Alguns se alegraram, outros se questionam. Por trás das diferenças de ritos, existem apenas diferenças de sensibilidade? Não estariam em jogo questões teológicas? Como restabelecer a unidade eclesial se não for fundada nas palavras e nos gestos do próprio Cristo? O que nos dizem os Evangelhos? A quem Jesus se ofereceu na Última Ceia? Responder a essas perguntas é essencial, pois a Ceia é seu testamento espiritual, que fala do sentido de sua vida, de sua morte e de sua ressurreição. Fala do sentido da Cruz: uma oferta do Filho ao Pai? Ou uma oferta de Deus aos homens? O Concílio de Trento declara que "Jesus, durante a Ceia, na mesma noite em que foi entregue, declarando-se ele mesmo sacerdote segundo a ordem de Melquisedeque, ofereceu a Deus, o Pai, seu corpo e sangue, sob as espécies do pão e do vinho". Essa afirmação errônea — Jesus nunca se qualificou como "sacerdote da ordem de Melquisedeque" — levou à legitimação de uma tradição já muito antiga que fazia da Cruz um sacrifício oferecido a Deus Pai, algo que não está em conformidade com o sentido da Ceia.
Nessa perspectiva, segundo o ritual da Missa de São Pio V, o sacerdote exerce um sacerdócio particular que lhe permite apresentar novamente a Deus o sacrifício único que seu Filho lhe ofereceu ao morrer no altar da Cruz, satisfazendo assim a justiça divina. O movimento é ascendente. Quatro séculos depois, a reforma litúrgica que se seguiu ao Concílio Vaticano II buscou aproximar-se ao sentido da Ceia, assim como nos é apresentada pelos Evangelhos e pelo apóstolo Paulo na sua Primeira Carta aos Coríntios. A Comissão encarregada de rever o ritual percebia a afirmação tridentina era infundada, porque Jesus ofereceu o seu corpo e sangue não a Deus, mas aos seus discípulos, em nome do Pai. O que dizem, de fato, os relatos da Ceia?
Durante a refeição, Jesus toma o pão e pronuncia a bênção, isto é, agradece a Deus, fonte de todo o bem. Recebe então esse pão, que vem de Deus, parte-o e dá-o tanto a Judas, que o trai, quanto a Pedro, que o renegará.

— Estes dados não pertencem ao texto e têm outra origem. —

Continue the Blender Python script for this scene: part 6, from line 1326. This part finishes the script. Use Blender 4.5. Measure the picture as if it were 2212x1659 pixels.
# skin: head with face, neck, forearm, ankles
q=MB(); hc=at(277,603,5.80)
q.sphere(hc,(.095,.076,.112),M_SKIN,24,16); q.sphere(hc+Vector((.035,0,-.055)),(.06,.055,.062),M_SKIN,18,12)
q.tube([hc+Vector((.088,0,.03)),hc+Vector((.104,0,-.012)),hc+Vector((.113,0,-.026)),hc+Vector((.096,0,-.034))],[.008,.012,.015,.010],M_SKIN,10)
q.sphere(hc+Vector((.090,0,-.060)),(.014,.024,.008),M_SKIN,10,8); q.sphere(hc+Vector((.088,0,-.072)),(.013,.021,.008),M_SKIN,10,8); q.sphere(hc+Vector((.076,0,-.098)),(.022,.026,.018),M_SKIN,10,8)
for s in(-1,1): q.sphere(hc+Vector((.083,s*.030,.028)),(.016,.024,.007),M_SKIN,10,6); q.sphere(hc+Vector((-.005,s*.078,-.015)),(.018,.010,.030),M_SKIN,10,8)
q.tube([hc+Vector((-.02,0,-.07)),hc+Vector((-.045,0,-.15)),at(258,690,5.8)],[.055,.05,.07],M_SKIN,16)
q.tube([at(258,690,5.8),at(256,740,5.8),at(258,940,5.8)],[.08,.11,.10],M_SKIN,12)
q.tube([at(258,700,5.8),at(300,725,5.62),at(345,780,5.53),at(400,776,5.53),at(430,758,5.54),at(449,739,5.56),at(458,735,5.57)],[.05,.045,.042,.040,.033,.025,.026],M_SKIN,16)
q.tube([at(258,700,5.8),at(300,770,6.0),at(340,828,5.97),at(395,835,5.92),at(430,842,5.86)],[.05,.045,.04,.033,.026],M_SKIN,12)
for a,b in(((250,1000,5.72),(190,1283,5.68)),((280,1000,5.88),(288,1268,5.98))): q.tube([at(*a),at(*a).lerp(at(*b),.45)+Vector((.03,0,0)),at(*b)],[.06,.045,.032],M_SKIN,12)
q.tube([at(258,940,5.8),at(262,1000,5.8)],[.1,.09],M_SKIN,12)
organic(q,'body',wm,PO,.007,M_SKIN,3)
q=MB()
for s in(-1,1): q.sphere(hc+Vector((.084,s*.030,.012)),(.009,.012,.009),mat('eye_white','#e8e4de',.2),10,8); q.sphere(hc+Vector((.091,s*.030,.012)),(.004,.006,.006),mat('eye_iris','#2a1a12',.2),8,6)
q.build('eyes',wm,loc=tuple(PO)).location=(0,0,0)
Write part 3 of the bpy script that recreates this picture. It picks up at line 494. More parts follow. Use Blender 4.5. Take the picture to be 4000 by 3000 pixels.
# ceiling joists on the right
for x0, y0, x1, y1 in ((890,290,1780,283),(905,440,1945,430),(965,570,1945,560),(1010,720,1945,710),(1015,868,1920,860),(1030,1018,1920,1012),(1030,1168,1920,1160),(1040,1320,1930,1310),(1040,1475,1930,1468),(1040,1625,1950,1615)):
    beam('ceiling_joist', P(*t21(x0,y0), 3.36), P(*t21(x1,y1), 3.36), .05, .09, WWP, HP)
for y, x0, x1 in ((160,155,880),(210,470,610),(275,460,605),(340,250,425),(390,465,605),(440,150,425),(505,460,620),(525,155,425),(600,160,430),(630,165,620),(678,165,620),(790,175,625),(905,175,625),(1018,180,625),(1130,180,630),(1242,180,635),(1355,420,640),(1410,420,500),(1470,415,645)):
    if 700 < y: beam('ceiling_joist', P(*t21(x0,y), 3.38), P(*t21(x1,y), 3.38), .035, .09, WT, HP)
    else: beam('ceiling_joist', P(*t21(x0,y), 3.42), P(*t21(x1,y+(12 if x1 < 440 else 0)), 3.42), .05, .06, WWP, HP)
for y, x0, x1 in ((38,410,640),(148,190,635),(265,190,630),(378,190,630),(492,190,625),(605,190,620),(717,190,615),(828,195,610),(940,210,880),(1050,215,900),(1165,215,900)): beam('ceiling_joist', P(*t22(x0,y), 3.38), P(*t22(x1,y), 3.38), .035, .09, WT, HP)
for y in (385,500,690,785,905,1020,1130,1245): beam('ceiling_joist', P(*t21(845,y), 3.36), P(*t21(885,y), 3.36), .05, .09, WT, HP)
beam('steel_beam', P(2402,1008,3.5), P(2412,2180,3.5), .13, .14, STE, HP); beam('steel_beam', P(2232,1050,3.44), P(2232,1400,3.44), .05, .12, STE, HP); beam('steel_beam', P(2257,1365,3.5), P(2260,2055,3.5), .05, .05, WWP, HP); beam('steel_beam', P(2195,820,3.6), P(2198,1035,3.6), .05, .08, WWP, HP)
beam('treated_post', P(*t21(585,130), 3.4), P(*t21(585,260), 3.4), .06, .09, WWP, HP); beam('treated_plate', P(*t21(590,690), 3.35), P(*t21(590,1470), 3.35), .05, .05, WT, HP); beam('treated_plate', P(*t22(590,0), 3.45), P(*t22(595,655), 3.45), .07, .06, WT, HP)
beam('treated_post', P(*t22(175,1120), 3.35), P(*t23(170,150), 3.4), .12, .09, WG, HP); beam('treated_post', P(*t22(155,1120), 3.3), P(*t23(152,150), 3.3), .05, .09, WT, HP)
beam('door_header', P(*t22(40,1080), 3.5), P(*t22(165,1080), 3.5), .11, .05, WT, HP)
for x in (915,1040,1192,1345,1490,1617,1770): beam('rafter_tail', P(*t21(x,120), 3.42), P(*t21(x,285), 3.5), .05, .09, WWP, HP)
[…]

Os anúncios da traição e da renegação enquadram de forma estreita a Ceia. É em plena consciência que Jesus, que se identifica no pão e no vinho, se entrega a todos eles, até aos violentos que o levam à morte. Ele é o pão vivo, enviado pelo Pai, que se entrega aos pecadores, até mesmo a Judas. O movimento é "descendente", é o movimento da Encarnação: "Deus amou o mundo de tal maneira que nos doou o seu Filho, o seu Filho único..." E com a Ressurreição do Filho, liberta o Ser Humano, escravizado pelo medo da morte.
É esse conceito que a Missa de Paulo VI procura expressar. A orientação diferente do padre em relação à assembleia expressa isso. Na Missa Tridentina, o padre, separado do povo, legitimado pela ordenação, no espaço sagrado do coro, sobre um altar — uma pedra elevada — oferece a Deus o sacrifício do seu Filho e o suplica para aceitar essa oferta. Na Missa de Paulo VI, o padre, voltado para a assembleia, transmite à assembleia o que recebe de Jesus, que é aquele que transmite a vida, o Espírito, recebido do Pai. O uso da língua vernácula, e não do latim, expressa a mesma coisa: Deus, em Jesus, se fez próximo dos homens e dirigiu-se a eles em sua própria língua para que o compreendessem. Ele pede-nos que acolhamos o dom que nos dá da sua vida. É verdade que houve algumas derivas; alguns tenderam a reduzir a Missa a uma "agradável partilha".
O fato é que, na Última Ceia e na Paixão, Jesus nos doa a sua vida até à morte, e é importante enfatizar o mistério e a profundidade desse dom sagrado. Ele quis vir entre nós para que, nutridos pelo mesmo pão, formássemos um só corpo; quis que nos tornássemos juntos as pedras vivas do templo do seu Espírito, um corpo sacerdotal. Isso nos convida a continuar a reforma iniciada pelo Vaticano II, em vez de voltar para trás, como faz a nova tradução do Missal Romano, que revaloriza o vocabulário sacrificial.